Phase-space evolution of quasiparticle excitations in electron gas

In this research, we use the dual lengthscale quasiparticle model for collective quantum excitations in electron gas to study the time evolution of the Wigner function. The linearized time-dependent Schrodinger-Poisson system for quasiparticles is used to study the dynamics of initial known stationary and damped solutions in an electron gas with arbitrary degree of degeneracy. The self-consistent potential in the Schrodinger-Poisson model is treated in a quite different manner in this analysis due to the effective coupling of the electrostatic field to the electron density, which leads to a modified Wigner function. It is shown that the modified Wigner function in the absence of external potential evolves similar to the system of free particles, a feature of collective quantum excitations which is quite analogous to freely evolving classical system of particles in the center of mass frame in the absence of external forces.
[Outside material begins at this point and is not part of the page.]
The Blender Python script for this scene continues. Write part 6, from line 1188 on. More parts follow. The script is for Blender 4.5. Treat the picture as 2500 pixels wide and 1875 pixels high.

The time evolution of the modified Wigner function reveals a grinding effect on large-amplitude density structures present at initial states, which is a characteristic feature of the Landau damping in plasmas. It is further shown that linear phase-space dynamics of spill-out electrons (damped quasiparticles) can be described similar to free quasiparticles with imaginary momentum. The later predicts the surface electron tunneling via the collective excitations of spill-out electrons at the half-space boundary, which is closely related to the Heisenberg's uncertainty principle. Current research can have applications in plasmonics and related fields.